■ **Supplied material**:
————
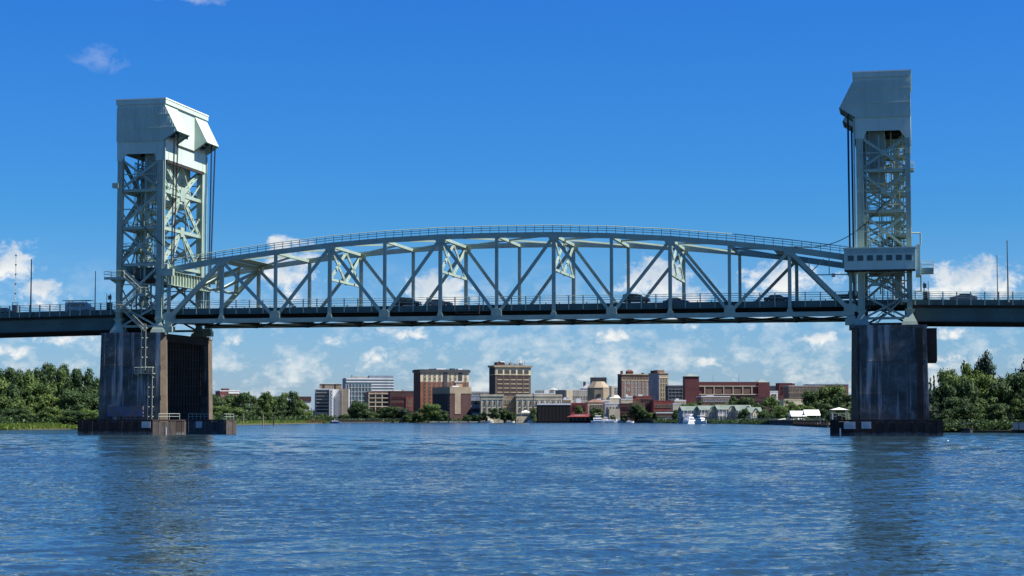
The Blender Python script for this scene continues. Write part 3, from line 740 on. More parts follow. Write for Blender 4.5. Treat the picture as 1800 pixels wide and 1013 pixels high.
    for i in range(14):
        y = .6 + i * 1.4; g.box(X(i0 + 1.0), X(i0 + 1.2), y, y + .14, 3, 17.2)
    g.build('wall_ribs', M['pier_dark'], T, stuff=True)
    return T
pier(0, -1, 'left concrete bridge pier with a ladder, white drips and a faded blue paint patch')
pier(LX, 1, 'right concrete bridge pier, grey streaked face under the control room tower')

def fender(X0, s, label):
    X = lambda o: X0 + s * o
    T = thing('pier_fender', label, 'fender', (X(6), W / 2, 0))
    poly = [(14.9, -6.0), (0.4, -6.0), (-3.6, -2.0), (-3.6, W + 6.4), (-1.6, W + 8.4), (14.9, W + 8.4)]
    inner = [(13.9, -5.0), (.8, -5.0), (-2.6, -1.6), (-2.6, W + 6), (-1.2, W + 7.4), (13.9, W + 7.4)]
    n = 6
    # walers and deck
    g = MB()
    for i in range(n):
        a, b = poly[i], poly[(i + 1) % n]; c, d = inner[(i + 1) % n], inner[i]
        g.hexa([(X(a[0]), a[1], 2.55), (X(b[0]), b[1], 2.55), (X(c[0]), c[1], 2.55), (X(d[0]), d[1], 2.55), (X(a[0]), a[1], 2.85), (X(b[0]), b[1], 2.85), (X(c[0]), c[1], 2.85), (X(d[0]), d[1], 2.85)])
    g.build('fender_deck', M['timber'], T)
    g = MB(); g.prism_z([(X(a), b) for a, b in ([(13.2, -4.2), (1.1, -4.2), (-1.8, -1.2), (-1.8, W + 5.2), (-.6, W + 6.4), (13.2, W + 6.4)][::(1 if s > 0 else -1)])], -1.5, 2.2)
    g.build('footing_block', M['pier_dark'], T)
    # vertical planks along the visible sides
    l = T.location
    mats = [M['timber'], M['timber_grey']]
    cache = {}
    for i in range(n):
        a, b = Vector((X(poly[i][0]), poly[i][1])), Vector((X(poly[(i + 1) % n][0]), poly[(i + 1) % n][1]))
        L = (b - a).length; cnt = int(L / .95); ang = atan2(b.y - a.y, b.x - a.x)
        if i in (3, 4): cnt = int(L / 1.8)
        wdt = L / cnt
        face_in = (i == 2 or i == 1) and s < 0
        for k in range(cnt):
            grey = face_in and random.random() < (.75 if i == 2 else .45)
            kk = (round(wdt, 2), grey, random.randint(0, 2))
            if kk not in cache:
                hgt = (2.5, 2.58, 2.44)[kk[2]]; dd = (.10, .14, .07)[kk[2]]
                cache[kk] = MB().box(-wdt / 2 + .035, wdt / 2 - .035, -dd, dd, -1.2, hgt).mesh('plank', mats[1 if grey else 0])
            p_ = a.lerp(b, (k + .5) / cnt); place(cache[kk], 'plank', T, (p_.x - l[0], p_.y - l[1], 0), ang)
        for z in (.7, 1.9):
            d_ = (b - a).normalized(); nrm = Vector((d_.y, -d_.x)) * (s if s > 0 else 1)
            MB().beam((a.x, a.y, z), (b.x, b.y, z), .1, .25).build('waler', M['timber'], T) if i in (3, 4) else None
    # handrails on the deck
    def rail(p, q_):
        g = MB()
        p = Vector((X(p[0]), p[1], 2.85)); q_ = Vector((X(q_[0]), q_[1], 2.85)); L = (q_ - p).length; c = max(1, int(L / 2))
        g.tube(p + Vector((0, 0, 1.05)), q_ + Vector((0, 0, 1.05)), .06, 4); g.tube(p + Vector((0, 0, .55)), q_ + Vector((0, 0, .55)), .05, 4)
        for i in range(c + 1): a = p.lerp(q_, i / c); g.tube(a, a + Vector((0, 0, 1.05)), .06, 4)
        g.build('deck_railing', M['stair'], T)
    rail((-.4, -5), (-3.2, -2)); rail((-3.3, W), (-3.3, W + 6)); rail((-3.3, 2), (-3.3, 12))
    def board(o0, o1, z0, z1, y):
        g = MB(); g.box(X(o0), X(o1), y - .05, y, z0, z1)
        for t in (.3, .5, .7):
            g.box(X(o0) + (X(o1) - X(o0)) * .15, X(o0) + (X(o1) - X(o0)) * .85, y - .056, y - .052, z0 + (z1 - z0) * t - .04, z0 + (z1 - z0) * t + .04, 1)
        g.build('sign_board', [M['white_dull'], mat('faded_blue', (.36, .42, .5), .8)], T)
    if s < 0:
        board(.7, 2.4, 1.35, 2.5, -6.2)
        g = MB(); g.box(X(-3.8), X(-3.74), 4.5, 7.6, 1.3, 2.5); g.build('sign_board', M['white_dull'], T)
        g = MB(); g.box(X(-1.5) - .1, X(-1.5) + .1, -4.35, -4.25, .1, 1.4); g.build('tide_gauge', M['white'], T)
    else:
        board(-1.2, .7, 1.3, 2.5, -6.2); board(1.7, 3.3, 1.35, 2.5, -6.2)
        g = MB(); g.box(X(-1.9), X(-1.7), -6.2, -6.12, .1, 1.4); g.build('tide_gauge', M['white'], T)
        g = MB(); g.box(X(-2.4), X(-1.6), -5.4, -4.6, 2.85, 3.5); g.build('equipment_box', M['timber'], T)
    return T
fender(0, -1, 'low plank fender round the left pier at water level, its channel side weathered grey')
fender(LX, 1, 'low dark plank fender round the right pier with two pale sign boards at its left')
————
■ **What to produce**: The material above holds pictures; copy everything else in it exactly.

■ **Response to this exercise**:
The Blender Python script for this scene continues. Write part 3, from line 740 on. More parts follow. Write for Blender 4.5. Treat the picture as 1800 pixels wide and 1013 pixels high.
    for i in range(14):
        y = .6 + i * 1.4; g.box(X(i0 + 1.0), X(i0 + 1.2), y, y + .14, 3, 17.2)
    g.build('wall_ribs', M['pier_dark'], T, stuff=True)
    return T
pier(0, -1, 'left concrete bridge pier with a ladder, white drips and a faded blue paint patch')
pier(LX, 1, 'right concrete bridge pier, grey streaked face under the control room tower')

def fender(X0, s, label):
    X = lambda o: X0 + s * o
    T = thing('pier_fender', label, 'fender', (X(6), W / 2, 0))
    poly = [(14.9, -6.0), (0.4, -6.0), (-3.6, -2.0), (-3.6, W + 6.4), (-1.6, W + 8.4), (14.9, W + 8.4)]
    inner = [(13.9, -5.0), (.8, -5.0), (-2.6, -1.6), (-2.6, W + 6), (-1.2, W + 7.4), (13.9, W + 7.4)]
    n = 6
    # walers and deck
    g = MB()
    for i in range(n):
        a, b = poly[i], poly[(i + 1) % n]; c, d = inner[(i + 1) % n], inner[i]
        g.hexa([(X(a[0]), a[1], 2.55), (X(b[0]), b[1], 2.55), (X(c[0]), c[1], 2.55), (X(d[0]), d[1], 2.55), (X(a[0]), a[1], 2.85), (X(b[0]), b[1], 2.85), (X(c[0]), c[1], 2.85), (X(d[0]), d[1], 2.85)])
    g.build('fender_deck', M['timber'], T)
    g = MB(); g.prism_z([(X(a), b) for a, b in ([(13.2, -4.2), (1.1, -4.2), (-1.8, -1.2), (-1.8, W + 5.2), (-.6, W + 6.4), (13.2, W + 6.4)][::(1 if s > 0 else -1)])], -1.5, 2.2)
    g.build('footing_block', M['pier_dark'], T)
    # vertical planks along the visible sides
    l = T.location
    mats = [M['timber'], M['timber_grey']]
    cache = {}
    for i in range(n):
        a, b = Vector((X(poly[i][0]), poly[i][1])), Vector((X(poly[(i + 1) % n][0]), poly[(i + 1) % n][1]))
        L = (b - a).length; cnt = int(L / .95); ang = atan2(b.y - a.y, b.x - a.x)
        if i in (3, 4): cnt = int(L / 1.8)
        wdt = L / cnt
        face_in = (i == 2 or i == 1) and s < 0
        for k in range(cnt):
            grey = face_in and random.random() < (.75 if i == 2 else .45)
            kk = (round(wdt, 2), grey, random.randint(0, 2))
            if kk not in cache:
                hgt = (2.5, 2.58, 2.44)[kk[2]]; dd = (.10, .14, .07)[kk[2]]
                cache[kk] = MB().box(-wdt / 2 + .035, wdt / 2 - .035, -dd, dd, -1.2, hgt).mesh('plank', mats[1 if grey else 0])
            p_ = a.lerp(b, (k + .5) / cnt); place(cache[kk], 'plank', T, (p_.x - l[0], p_.y - l[1], 0), ang)
        for z in (.7, 1.9):
            d_ = (b - a).normalized(); nrm = Vector((d_.y, -d_.x)) * (s if s > 0 else 1)
            MB().beam((a.x, a.y, z), (b.x, b.y, z), .1, .25).build('waler', M['timber'], T) if i in (3, 4) else None
    # handrails on the deck
    def rail(p, q_):
        g = MB()
        p = Vector((X(p[0]), p[1], 2.85)); q_ = Vector((X(q_[0]), q_[1], 2.85)); L = (q_ - p).length; c = max(1, int(L / 2))
        g.tube(p + Vector((0, 0, 1.05)), q_ + Vector((0, 0, 1.05)), .06, 4); g.tube(p + Vector((0, 0, .55)), q_ + Vector((0, 0, .55)), .05, 4)
        for i in range(c + 1): a = p.lerp(q_, i / c); g.tube(a, a + Vector((0, 0, 1.05)), .06, 4)
        g.build('deck_railing', M['stair'], T)
    rail((-.4, -5), (-3.2, -2)); rail((-3.3, W), (-3.3, W + 6)); rail((-3.3, 2), (-3.3, 12))
    def board(o0, o1, z0, z1, y):
        g = MB(); g.box(X(o0), X(o1), y - .05, y, z0, z1)
        for t in (.3, .5, .7):
            g.box(X(o0) + (X(o1) - X(o0)) * .15, X(o0) + (X(o1) - X(o0)) * .85, y - .056, y - .052, z0 + (z1 - z0) * t - .04, z0 + (z1 - z0) * t + .04, 1)
        g.build('sign_board', [M['white_dull'], mat('faded_blue', (.36, .42, .5), .8)], T)
    if s < 0:
        board(.7, 2.4, 1.35, 2.5, -6.2)
        g = MB(); g.box(X(-3.8), X(-3.74), 4.5, 7.6, 1.3, 2.5); g.build('sign_board', M['white_dull'], T)
        g = MB(); g.box(X(-1.5) - .1, X(-1.5) + .1, -4.35, -4.25, .1, 1.4); g.build('tide_gauge', M['white'], T)
    else:
        board(-1.2, .7, 1.3, 2.5, -6.2); board(1.7, 3.3, 1.35, 2.5, -6.2)
        g = MB(); g.box(X(-1.9), X(-1.7), -6.2, -6.12, .1, 1.4); g.build('tide_gauge', M['white'], T)
        g = MB(); g.box(X(-2.4), X(-1.6), -5.4, -4.6, 2.85, 3.5); g.build('equipment_box', M['timber'], T)
    return T
fender(0, -1, 'low plank fender round the left pier at water level, its channel side weathered grey')
fender(LX, 1, 'low dark plank fender round the right pier with two pale sign boards at its left')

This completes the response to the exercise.